If the devil himself commissioned a mixtape of late-night cable nightmares, it would probably look a lot like Bring on the Damned!. Written and directed by Brandon Bassham and produced by Lloyd Kaufman through Troma, this grimy horror anthology throws every genre, bodily fluid, and taboo into a meat grinder and produces a puree. What spills out is loud, messy, crude, and often hilarious.
The film stitches together five segments, each themed after a sin: Blasphemy, Obsession, Perversion, Nihilism, and Sadism, and drenches them in gonzo energy. Think Creepshow if it were raised on gas station wine and anti-psychotics. From French New Wave parody to sci-fi noir and Looney Tunes splatter violence, no style is off limits and no punch is pulled. It’s aggressively DIY in spirit, proudly low budget, and exactly the kind of chaos you’d expect from the guy who gave us The Slashening and Fear Town, USA.
Sydney Hirsch leads one of the most memorable segments as Charlotte, a woman sucked into a truly deranged web of cults, cartoons, and body horror. Johnny Ferri also makes a strong impression, pulling double duty as Brack and Joey Carbone, and Zac Amico is deeply committed as the unforgettably named Bottom Butcher. Even Troma legend Lloyd Kaufman shows up as the Mad Monk, doing what he does best, being gross and oddly lovable.
“…stitches together five segments, each themed after a sin: Blasphemy, Obsession, Perversion, Nihilism, and Sadism…”
Each short in Bring on the Damned! feels like its own microdose of madness. One minute you’re in a sleazy 1980s horror throwback, the next you’re watching a claymation nightmare that feels like it was scribbled on the walls of an asylum. There’s no tonal consistency, and that’s by design. If one story doesn’t click, another will be along in ten minutes to punch you in the face with a dildo or whisper theological nihilism into your ear while playing synthwave.

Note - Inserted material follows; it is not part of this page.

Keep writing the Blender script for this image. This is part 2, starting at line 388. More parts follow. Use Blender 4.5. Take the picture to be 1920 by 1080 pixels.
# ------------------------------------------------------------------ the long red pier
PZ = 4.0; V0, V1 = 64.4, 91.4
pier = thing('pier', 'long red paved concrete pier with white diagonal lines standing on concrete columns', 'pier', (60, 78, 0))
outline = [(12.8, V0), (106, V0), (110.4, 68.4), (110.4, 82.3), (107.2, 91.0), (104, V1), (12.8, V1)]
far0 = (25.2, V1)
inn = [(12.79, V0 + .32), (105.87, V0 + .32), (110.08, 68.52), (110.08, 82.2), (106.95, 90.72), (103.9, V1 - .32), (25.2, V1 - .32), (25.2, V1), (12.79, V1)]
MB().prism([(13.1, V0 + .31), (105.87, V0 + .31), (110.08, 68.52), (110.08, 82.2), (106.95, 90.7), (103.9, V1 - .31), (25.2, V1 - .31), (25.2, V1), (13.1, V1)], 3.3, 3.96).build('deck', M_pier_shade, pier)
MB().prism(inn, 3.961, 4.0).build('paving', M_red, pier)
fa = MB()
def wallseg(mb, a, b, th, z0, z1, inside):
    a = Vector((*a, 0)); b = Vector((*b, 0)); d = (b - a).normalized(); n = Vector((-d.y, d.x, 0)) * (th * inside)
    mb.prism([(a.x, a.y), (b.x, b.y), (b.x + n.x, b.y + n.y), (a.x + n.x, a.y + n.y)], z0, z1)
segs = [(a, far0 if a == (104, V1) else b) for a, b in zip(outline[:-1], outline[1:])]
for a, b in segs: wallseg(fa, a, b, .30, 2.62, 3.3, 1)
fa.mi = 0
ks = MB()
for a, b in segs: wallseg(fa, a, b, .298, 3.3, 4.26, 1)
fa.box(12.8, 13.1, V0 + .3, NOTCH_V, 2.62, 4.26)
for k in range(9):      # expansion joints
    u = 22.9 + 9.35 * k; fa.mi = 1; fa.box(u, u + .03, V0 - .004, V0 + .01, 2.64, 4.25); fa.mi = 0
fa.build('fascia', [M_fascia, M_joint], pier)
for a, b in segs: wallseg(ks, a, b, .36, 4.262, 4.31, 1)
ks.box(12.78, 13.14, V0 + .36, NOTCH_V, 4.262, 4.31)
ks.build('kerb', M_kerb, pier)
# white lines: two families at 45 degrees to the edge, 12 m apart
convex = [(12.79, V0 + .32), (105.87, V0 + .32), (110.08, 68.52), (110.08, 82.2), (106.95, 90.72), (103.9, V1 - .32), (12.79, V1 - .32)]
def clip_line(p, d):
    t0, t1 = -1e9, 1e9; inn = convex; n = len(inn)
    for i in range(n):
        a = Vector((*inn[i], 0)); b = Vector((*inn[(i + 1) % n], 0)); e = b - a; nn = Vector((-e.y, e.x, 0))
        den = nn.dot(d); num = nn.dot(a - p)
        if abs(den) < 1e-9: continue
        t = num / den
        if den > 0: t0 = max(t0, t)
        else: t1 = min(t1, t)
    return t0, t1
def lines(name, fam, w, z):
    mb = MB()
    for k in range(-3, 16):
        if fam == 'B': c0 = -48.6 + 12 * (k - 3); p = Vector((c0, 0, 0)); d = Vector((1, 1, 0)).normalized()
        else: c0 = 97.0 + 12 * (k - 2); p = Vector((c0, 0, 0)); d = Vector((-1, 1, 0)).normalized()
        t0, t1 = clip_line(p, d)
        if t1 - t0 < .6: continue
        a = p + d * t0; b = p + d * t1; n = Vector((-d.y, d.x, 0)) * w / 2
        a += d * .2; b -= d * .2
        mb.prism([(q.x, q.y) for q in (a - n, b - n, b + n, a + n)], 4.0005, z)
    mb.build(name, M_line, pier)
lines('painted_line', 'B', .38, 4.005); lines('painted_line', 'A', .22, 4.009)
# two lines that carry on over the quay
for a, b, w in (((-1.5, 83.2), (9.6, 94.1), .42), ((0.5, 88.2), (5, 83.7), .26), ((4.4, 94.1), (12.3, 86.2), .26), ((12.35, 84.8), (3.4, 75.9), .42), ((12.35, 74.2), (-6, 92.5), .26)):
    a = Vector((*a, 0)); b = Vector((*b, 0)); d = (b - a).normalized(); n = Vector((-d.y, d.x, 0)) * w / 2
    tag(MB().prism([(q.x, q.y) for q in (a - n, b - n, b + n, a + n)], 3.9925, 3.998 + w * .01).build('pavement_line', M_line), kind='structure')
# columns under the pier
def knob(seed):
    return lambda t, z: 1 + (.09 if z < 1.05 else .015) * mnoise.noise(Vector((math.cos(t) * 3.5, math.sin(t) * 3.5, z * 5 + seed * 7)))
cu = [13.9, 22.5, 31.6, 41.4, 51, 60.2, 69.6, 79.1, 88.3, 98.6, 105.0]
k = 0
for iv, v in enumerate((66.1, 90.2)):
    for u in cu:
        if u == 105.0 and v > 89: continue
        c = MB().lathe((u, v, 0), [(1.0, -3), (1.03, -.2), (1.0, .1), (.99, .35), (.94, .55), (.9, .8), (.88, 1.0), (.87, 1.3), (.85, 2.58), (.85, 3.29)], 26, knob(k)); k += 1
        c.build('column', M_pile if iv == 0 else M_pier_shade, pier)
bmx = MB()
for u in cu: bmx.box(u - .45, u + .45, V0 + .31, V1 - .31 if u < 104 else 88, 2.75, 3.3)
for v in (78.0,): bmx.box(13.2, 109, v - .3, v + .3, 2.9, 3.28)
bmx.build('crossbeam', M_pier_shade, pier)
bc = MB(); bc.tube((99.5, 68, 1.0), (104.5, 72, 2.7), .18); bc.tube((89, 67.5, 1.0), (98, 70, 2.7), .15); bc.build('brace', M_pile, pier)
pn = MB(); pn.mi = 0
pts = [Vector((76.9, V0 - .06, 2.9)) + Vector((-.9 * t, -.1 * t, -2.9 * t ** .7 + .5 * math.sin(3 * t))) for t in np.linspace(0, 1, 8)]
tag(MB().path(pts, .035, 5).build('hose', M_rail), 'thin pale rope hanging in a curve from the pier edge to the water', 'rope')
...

However, not all segments land equally. A couple feel stretched or overly indulgent, but when the film hits, it hits like a flaming school bus full of clowns. There’s a cartoon violence sequence that feels like Roger Rabbit gone rancid, a bleak found-footage descent that genuinely disturbs, and plenty of over-the-top gore for the genre purists.
The practical effects range from impressively gnarly to proudly garbage-tier, but that’s half the point. This is punk horror. The seams are part of the charm. The camera wobbles, the audio clips, and you might spot a boom mic in frame, but you’ll be too busy laughing or wincing to care.
Bring on the Damned! is crude, nasty, and not for the faint of heart, and that is why it is a blast. It’s the kind of movie you watch with your most depraved friends at midnight while drinking something you found in your trunk. Underneath the chaos lies a genuine love for genre filmmaking. Bassham knows his references, and the film’s sheer commitment to its own insanity is admirable. The film is not trying to be a prestige horror; it is just trying to be fun. And in that mission, it absolutely succeeds.
"…crude, nasty, and not for the faint of heart, and that is why it is a blast."